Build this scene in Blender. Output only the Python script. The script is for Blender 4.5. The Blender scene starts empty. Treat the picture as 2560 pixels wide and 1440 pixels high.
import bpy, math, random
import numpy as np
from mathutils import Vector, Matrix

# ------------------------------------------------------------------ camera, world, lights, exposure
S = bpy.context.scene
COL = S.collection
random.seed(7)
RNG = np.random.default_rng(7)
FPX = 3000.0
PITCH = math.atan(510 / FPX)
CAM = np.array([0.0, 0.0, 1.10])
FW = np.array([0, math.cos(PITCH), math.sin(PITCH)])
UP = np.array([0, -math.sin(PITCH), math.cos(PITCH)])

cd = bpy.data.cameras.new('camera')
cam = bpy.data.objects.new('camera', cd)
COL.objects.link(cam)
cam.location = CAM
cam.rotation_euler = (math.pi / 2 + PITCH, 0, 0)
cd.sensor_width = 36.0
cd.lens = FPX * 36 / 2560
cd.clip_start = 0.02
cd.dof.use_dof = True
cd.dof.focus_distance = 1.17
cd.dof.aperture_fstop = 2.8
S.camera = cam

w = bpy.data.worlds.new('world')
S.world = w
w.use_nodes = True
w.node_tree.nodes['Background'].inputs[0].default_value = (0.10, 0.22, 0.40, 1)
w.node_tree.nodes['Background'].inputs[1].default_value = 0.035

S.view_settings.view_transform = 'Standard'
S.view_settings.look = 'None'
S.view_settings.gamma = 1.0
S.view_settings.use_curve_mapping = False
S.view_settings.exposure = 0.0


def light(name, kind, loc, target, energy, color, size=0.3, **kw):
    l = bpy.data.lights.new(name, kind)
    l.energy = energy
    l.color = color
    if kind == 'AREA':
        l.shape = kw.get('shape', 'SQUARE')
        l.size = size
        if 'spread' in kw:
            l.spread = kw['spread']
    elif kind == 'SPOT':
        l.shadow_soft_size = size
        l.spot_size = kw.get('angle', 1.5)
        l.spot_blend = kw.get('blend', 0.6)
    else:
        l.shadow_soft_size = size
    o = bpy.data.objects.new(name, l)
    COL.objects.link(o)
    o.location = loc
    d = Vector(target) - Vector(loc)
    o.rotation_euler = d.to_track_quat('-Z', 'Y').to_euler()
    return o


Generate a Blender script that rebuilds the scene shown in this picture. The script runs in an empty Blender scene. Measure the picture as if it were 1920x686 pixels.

......

TASK TO CARRY OUT
Word for word, please print every line from the beginning of the records to the line bearing "w.node_tree.nodes['Background'].inputs[1].default_value = 0.035", counting both ends and stopping there.

ANSWER TO THIS TASK
Build this scene in Blender. Output only the Python script. The script is for Blender 4.5. The Blender scene starts empty. Treat the picture as 2560 pixels wide and 1440 pixels high.
import bpy, math, random
import numpy as np
from mathutils import Vector, Matrix

# ------------------------------------------------------------------ camera, world, lights, exposure
S = bpy.context.scene
COL = S.collection
random.seed(7)
RNG = np.random.default_rng(7)
FPX = 3000.0
PITCH = math.atan(510 / FPX)
CAM = np.array([0.0, 0.0, 1.10])
FW = np.array([0, math.cos(PITCH), math.sin(PITCH)])
UP = np.array([0, -math.sin(PITCH), math.cos(PITCH)])

cd = bpy.data.cameras.new('camera')
cam = bpy.data.objects.new('camera', cd)
COL.objects.link(cam)
cam.location = CAM
cam.rotation_euler = (math.pi / 2 + PITCH, 0, 0)
cd.sensor_width = 36.0
cd.lens = FPX * 36 / 2560
cd.clip_start = 0.02
cd.dof.use_dof = True
cd.dof.focus_distance = 1.17
cd.dof.aperture_fstop = 2.8
S.camera = cam

w = bpy.data.worlds.new('world')
S.world = w
w.use_nodes = True
w.node_tree.nodes['Background'].inputs[0].default_value = (0.10, 0.22, 0.40, 1)
w.node_tree.nodes['Background'].inputs[1].default_value = 0.035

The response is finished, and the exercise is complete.